[SUPPLIED MATERIAL]:

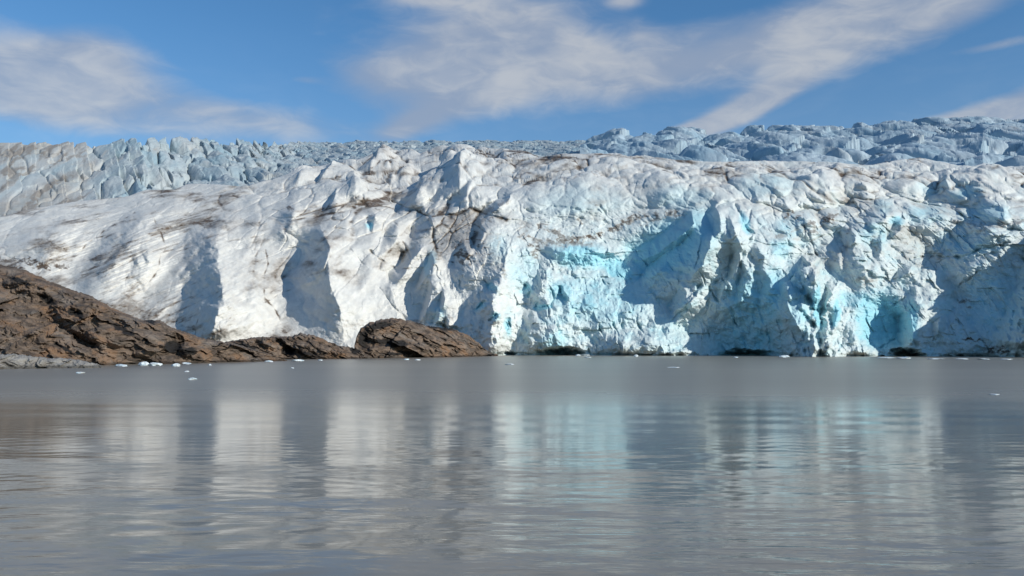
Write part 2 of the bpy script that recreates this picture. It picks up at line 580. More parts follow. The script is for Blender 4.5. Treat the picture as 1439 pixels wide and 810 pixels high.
    D += smooth * (7.0 * fbm(X / 55, S / 80, 70, 3) + 3.0 * (ridged(q / 46, p / 120, 71, 2) - .6) + 1.0 * fbm(X / 12, S / 16, 73, 3)
                   + (.2 + scr) * (1.3 * fbm(q / 9, p / 30, 74, 3) + 0.8 * fbm(q / 2.4, p / 14, 77, 3)))
    # ---- clefts and melt channels
    dirt = np.zeros_like(PX)
    for pts, depth, width, dk in CRACKS:
        idx, d, s, ex = polyline(wx * 0.6 + PX * 0.4, wy * 0.6 + PY * 0.4, [p + (1,) for p in pts], width * 3 + 3)
        vw = np.clip(.75 + 1.1 * gnoise(PX[idx] / 11, PY[idx] / 11, 27), .25, 1.6)
        k = np.exp(-(d / (width * vw)) ** 2)
        D[idx] -= .7 * depth * k * vw * np.where(PX[idx] < 480, .22, .8)
        dirt[idx] = np.maximum(dirt[idx], np.where(PX[idx] < 480, 1.35, 1) * dk * np.clip(vw, .5, 1.2) * np.exp(-(d / (width * .8 * vw + .4)) ** 2))
    # ---- caves and undercuts at the waterline
    for (cx, cy, rx, ry, rot, dep) in CAVES:
        e = ellipse(PX + 7 * fbm(PX / 16, PY / 7, 83, 3), PY + 5 * fbm(PX / 12, PY / 9, 85, 3), cx, cy, rx, ry, rot)
        D -= dep * sstep(1.0, .15, e)
    under = sstep(5.5, 0.5, water[None, :] - PY)
    D -= under * 2.2 * (0.6 + gnoise(X / 14, S * 0, 88)) * sstep(600, 700, PX)

    B = (D + np.roll(D, 1, 0) + np.roll(D, -1, 0)) / 3
    B[:1], B[-1:] = D[:1], D[-1:]
    gz = sstep(310, 270, PY) * sstep(300, 360, PX)
    D = D * (1 - gz) + B * gz
    # melt pits, runnels and crumbs over everything
    D += (.10 + .42 * np.maximum(rough, gz * .6)) * (1.3 * fbm(X / 4.2, (S + 1.3 * D) / 5.5, 501, 3, .6) + 1.6 * (ridged(X / 7.5 + S / 40, (S + 1.3 * D) / 9, 505, 3, .6) - .65))
    # towards the lake along the line of sight on steep ice, upwards on the gentle top
    gentle = sstep(300, 238, PY) * sstep(30, 60, PX - 300) + sstep(40, 0, PY - crest[None, :]) * sstep(420, 300, PX)
    gentle = np.clip(gentle, 0, 1)
    fade_top = sstep(0, 6, PY - crest[None, :] + 3)
    D = np.clip(D, -45, 60)
    Yn = Y0 - D * (1 - gentle)
    XX = ax * Yn
    ZZ = CAMH + ez * Yn + D * gentle * 0.42 * fade_top
    # ---- dirt and blue ice
    lap = D - (np.roll(D, 7, 1) + np.roll(D, -7, 1) + np.roll(D, 7, 0) + np.roll(D, -7, 0)) / 4
    silt = table(PX, PY, [-90, 60, 200, 350, 500, 640, 740, 850, 1000, 1150, 1300, 1640], [215, 260, 300, 350, 400, 450, 500], [
        [.5, .5, .5, .4, .35, .4, .5, .45, .4, .35, .3, .35],
        [.5, .5, .5, .4, .35, .35, .35, .3, .3, .3, .25, .3],
        [.52, .52, .52, .50, .40, .50, .22, .28, .12, .45, .30, .4],
        [.62, .62, .56, .50, .36, .60, .35, .18, .08, .42, .40, .45],
        [.75, .72, .60, .52, .36, .28, .12, .02, .02, .22, .35, .35],
        [.8, .78, .68, .58, .46, .22, .02, .0, .02, .10, .28, .3],
        [.85, .85, .76, .70, .60, .28, .02, .03, .05, .20, .35, .45]])
    patch = .75 * fbm(X / 26, S / 26, 201, 5, 0.6) + .7 * fbm(X / 70, S / 60, 203, 3)
    streak = ridged(q / 7, p / 34, 207, 4)
    d1 = sstep(.02, .62, patch * 1.0 + silt - .28 + smooth * (.1 + scr) * (streak - .72) * .9) * (.5 + .22 * smooth)
    vein = ridged(ux / 16, us / 9, 211, 4, 0.6)
    d2 = sstep(.80, .97, vein + (silt - .45) * .32) * 0.9 * np.clip(silt * 2 - .15, 0, 1) * (1 - .85 * smooth)
    d3 = sstep(0.4, 2.6, -lap) * silt * 0.9 * (1 - .7 * smooth)
    d3 = np.maximum(d3, ledge * np.maximum(np.exp(-(k1 / .10) ** 2), .7 * np.exp(-(k2 / .12) ** 2)) * sstep(-.3, .3, fbm(X / 30, S / 40, 435, 3) + silt - .35) * .9)
    d3 = np.maximum(d3, crease * sstep(-.25, .3, fbm(PX / 17, PY / 10, 431, 3) + silt - .3) * .8)
    upm = table(PX, PY, [-90, 300, 420, 700, 1050, 1640], [215, 260, 300, 340, 380], [[.3, .5, .9, 1., 1., .8], [.3, .5, .9, .8, .9, .9], [.1, .25, .7, .5, .6, .9], [.1, .2, .5, .5, .5, .8], [.0, .1, .1, .0, .1, .5]])
    v3 = ridged(ux / 19 + .3 * fbm(X / 9, S / 9, 241, 2), us / 15, 243, 3, .55)
    v4 = ridged(ux / 8, us / 8, 247, 3, .55)
    d4 = upm * np.maximum(sstep(.86, .97, v3), .8 * sstep(.88, .98, v4)) * sstep(-.1, .3, fbm(X / 36, S / 50, 251, 3))
    dirt = np.maximum(dirt, np.clip(d1 + d2 + d3 + .6 * d4, 0, 1))
    tex = fbm(PX / 9, PY / 6, 221, 4, .65)
    vein2 = ridged(PX / 13, PY / 9, 225, 4, .6)
    for (cx, cy, rx, ry, rot, s) in DIRT:
        e = ellipse(wx, wy, cx, cy, rx, ry, rot)
        k = sstep(1.1, .2, e)
        dirt = np.maximum(dirt, s * sstep(.05, .55, k * .75 + tex * .9 - .25 + (vein2 - .7) * .8) * sstep(1.15, .8, e))
    for pts, width, s in DIRT_BANDS:
        idx, d, sd_, ex = polyline(wx, wy, [p + (1,) for p in pts], width * 1.5)
        k = sstep(width, 0, d)
        v = s * sstep(.12, .55, k * .7 + tex[idx] * .8 + (vein2[idx] - .75) * 1.0) * sstep(width * 1.1, width * .6, d)
        dirt[idx] = np.maximum(dirt[idx], v)
    veil = np.clip(silt, 0, .85) * .6 * sstep(740, 560, PX) * np.clip(.85 + .6 * patch, .4, 1.3)
    dirt = np.maximum(dirt, veil)
    blue = np.zeros_like(PX)
    bt = fbm(PX / 22, PY / 22, 231, 4, .6)
    for (cx, cy, rx, ry, rot, s) in BLUE:
        e = ellipse(wx, wy, cx, cy, rx, ry, rot)
        blue = np.maximum(blue, s * sstep(1.1, .3, e + .3 * bt))
    blue = np.clip(blue + .30 * rough * sstep(.05, .5, bt + (.1 if True else 0)) * sstep(600, 800, PX) + sstep(.5, 2.5, -lap) * .25 * rough, 0, 1)
    blue = np.clip(blue + sstep(660, 800, PX) * sstep(240, 350, PY) * .22, 0, 1)
    dirt *= 1 - .8 * np.clip(blue - .25, 0, 1)

    # ---- the far side of the crest and the foot under water, so that nothing ends in a paper edge
    bx, by, bz = [], [], []
    for k in range(10, 0, -1):
        bx.append(XX[0] * (1 + .012 * k)); by.append(Yn[0] * (1 + .012 * k)); bz.append(ZZ[0] - 0.35 * k ** 1.7)
    XX = np.vstack(bx + [XX, XX[-1:], XX[-1:]])
    YY = np.vstack(by + [Yn, Yn[-1:], Yn[-1:]])
    ZZ = np.vstack(bz + [ZZ, ZZ[-1:] - 4, ZZ[-1:] - 9])

    def ext(a):
        return np.vstack([np.repeat(a[:1], 10, 0), a, a[-1:], a[-1:]])
    dirt, blue, PXe, PYe = ext(dirt), ext(blue), ext(PX), ext(PY)
    V = np.stack([XX, YY, ZZ], -1).reshape(-1, 3)
    NRM = grid_normals(XX, YY, ZZ).reshape(-1, 3)
    Q = grid_quads(*XX.shape)
    qx, qy = PXe.ravel()[Q[:, 0]], PYe.ravel()[Q[:, 0]]
    part = np.zeros(len(Q), int)
    edge = np.interp(qy, [200, 330, 390, 450, 500], [700, 690, 655, 655, 690])
    part[qx > edge] = 1
    top = np.interp(qx, [690, 760, 860, 980, 1060, 1120, 1640], [318, 335, 325, 292, 300, 292, 285])
    part[(qx > edge) & (qy < top)] = 2
    tl = np.interp(qy, [360, 372, 400, 440, 503], [1130, 1104, 1097, 1100, 1106])
    tr = np.interp(qy, [360, 372, 400, 440, 503], [1134, 1147, 1152, 1153, 1150])
    part[(qx > tl) & (qx < tr) & (qy > 362)] = 3
    t2l = np.interp(qy, [400, 420, 460, 503], [1160, 1154, 1154, 1150])
    t2r = np.interp(qy, [400, 420, 460, 480, 503], [1180, 1201, 1204, 1215, 1242])
    part[(qx >= t2l) & (qx < t2r) & (qy > 402)] = 4
    root = bpy.data.objects.new('glacier', None)
    C.collection.objects.link(root)
    root.location = (0, 520, 0)
    tag(root, 'white and blue glacier calving into the brown lake below a serac ridge', 'glacier')
    names = ['ice_slope', 'ice_cliff', 'upper_ice', 'ice_tower', 'ice_tower']
    labels = ['smooth dirty white ice slope with melt channels above the brown rocks', 'broken blue and white calving face standing in the water',
              'gently sloping cracked white ice above the calving face', 'tall pointed ice tower with a dark shaded left side',
              'rounded sunlit ice tower beside the blue cleft']
    for k, nm in enumerate(names):
        q = Q[part == k]
        used, inv = np.unique(q, return_inverse=True)
        me = mesh_from(nm, V[used] - np.array([0, 520, 0]), inv.reshape(-1, 4), ICE,
                       {'dirt': dirt.ravel()[used], 'blue': blue.ravel()[used]}, NRM[used])
        o = link(nm, me, root)
        o['label'] = labels[k]
    return xs, crest, Yn[0]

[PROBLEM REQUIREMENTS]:
Repeat only the lines between the start of the data and the line with "D -= under *", including those two lines, and skip the pictures.

[THE RESPONSE]:
Write part 2 of the bpy script that recreates this picture. It picks up at line 580. More parts follow. The script is for Blender 4.5. Treat the picture as 1439 pixels wide and 810 pixels high.
    D += smooth * (7.0 * fbm(X / 55, S / 80, 70, 3) + 3.0 * (ridged(q / 46, p / 120, 71, 2) - .6) + 1.0 * fbm(X / 12, S / 16, 73, 3)
                   + (.2 + scr) * (1.3 * fbm(q / 9, p / 30, 74, 3) + 0.8 * fbm(q / 2.4, p / 14, 77, 3)))
    # ---- clefts and melt channels
    dirt = np.zeros_like(PX)
    for pts, depth, width, dk in CRACKS:
        idx, d, s, ex = polyline(wx * 0.6 + PX * 0.4, wy * 0.6 + PY * 0.4, [p + (1,) for p in pts], width * 3 + 3)
        vw = np.clip(.75 + 1.1 * gnoise(PX[idx] / 11, PY[idx] / 11, 27), .25, 1.6)
        k = np.exp(-(d / (width * vw)) ** 2)
        D[idx] -= .7 * depth * k * vw * np.where(PX[idx] < 480, .22, .8)
        dirt[idx] = np.maximum(dirt[idx], np.where(PX[idx] < 480, 1.35, 1) * dk * np.clip(vw, .5, 1.2) * np.exp(-(d / (width * .8 * vw + .4)) ** 2))
    # ---- caves and undercuts at the waterline
    for (cx, cy, rx, ry, rot, dep) in CAVES:
        e = ellipse(PX + 7 * fbm(PX / 16, PY / 7, 83, 3), PY + 5 * fbm(PX / 12, PY / 9, 85, 3), cx, cy, rx, ry, rot)
        D -= dep * sstep(1.0, .15, e)
    under = sstep(5.5, 0.5, water[None, :] - PY)
    D -= under * 2.2 * (0.6 + gnoise(X / 14, S * 0, 88)) * sstep(600, 700, PX)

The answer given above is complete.